Companies started throwing out performance rating scales and stopped ranking people from best to worst more than ten years ago. The first lesson learned is conversations about compensation and conversations about performance improvement are two different conversations. Companies that still combine these conversations spend too much time looking backward.
Tip #1: The compensation conversation stands alone. Compensation is based on the contribution to the company. That contribution is defined by the execution of the position’s purpose, the well-written job description. Performance standards should clearly define the expectations and behaviors.
Tip #2: Mitigate biases. There are so many ways bias creeps into evaluations. That is one reason scores are becoming a thing of the past. Solicit input by asking at least one other person who can provide meaningful feedback specific questions and request specific examples.
Tip #3: Calibrate the managers’ assessments of their employees. Have managers get together with their Performance Appraisals to ensure the outcomes are fair and within budget before they are finalized. Have managers discuss their high potentials, good performers, and others to develop career planning objectives.
Tip #4: Build managers feedback skills. Managers must understand and believe in a growth mindset to be heard and not be a threat. Managers benefit by understanding SCARF to have quality conversations that motivate and focus on building capabilities. Developing a culture where employees and managers ask for feedback is the least threatening environment.
Tip #5: Expect managers to have a variety of purposeful conversations throughout the year to drive performance. The compensation conversation may continue to be an annual end of cycle event. The cycle begins with Performance Standards, a mutual understanding of the position’s purpose using the job description. This dialogue may establish goals or goal setting might be a subsequent conversation. Ongoing conversations about goals, just checking in, touching base should become natural and quick. Recognition conversations and refocus conversations may take longer but need not be more than a few minutes. These conversations require a sentence or two of documentation.

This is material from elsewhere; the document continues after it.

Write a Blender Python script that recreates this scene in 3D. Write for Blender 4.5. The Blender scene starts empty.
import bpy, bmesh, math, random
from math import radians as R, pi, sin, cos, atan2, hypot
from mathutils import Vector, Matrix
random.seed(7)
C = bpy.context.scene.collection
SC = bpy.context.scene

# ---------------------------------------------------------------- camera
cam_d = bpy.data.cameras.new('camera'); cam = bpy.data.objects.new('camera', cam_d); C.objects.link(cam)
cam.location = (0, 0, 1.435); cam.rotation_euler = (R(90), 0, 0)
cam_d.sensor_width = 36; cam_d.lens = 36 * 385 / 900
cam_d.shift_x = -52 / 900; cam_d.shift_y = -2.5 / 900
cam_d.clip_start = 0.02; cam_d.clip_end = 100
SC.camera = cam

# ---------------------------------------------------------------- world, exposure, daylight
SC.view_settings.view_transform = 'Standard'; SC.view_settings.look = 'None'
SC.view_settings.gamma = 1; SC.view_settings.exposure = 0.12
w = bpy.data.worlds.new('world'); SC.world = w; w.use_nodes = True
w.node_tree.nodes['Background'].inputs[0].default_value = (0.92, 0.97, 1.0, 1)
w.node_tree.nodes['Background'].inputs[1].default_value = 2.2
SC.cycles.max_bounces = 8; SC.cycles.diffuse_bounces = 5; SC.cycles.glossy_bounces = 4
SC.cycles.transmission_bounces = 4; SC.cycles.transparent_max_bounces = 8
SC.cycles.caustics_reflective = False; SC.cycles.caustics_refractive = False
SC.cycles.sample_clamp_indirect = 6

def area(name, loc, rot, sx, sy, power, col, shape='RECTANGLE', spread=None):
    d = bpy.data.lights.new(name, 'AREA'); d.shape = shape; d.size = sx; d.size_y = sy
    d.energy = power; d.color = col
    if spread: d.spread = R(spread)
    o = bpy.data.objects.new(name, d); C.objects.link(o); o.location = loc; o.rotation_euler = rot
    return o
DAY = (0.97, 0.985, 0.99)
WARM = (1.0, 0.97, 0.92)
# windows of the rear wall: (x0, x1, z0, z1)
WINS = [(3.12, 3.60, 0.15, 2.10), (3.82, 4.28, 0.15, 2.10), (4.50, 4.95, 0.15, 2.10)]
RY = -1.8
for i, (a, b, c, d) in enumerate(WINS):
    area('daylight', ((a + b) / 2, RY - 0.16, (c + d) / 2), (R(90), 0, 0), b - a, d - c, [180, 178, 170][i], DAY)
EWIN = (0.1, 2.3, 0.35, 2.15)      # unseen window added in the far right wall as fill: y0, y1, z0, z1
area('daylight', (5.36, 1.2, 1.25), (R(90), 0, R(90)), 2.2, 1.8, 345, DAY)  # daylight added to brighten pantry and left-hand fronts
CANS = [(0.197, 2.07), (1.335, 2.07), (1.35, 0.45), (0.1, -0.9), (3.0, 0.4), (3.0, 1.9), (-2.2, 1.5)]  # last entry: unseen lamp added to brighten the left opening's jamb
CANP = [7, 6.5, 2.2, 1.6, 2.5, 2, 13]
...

Tip #6: Decide how to hold managers accountable for these conversations. For instance, NOVA Chemical did not define the frequency of conversations and asks for a few sentences of narrative because they wanted to eliminate the checkbox mentality. The Wonderful Company requires Goal Setting, End of Cycle and ongoing conversations. Goals + values = enterprise contribution and what + how = overall results. That company, as well as others have developed conversation guides. The GAP expects monthly performance conversations that may be “on the floor” and 30 seconds in length.
Tip #7: Performance management is bigger than individual compensation. CIGNA expects both manager and employee to document insights from each of their four conversations per year. These takeaways become action items for the division. The focus is the company’s performance improvement, and this gives people a sense of meaning.
The big win is changing the focus from compensation to growth. Valuing employees’ thoughts and developing employees’ capabilities results in meaningful contributions to the company’s growth.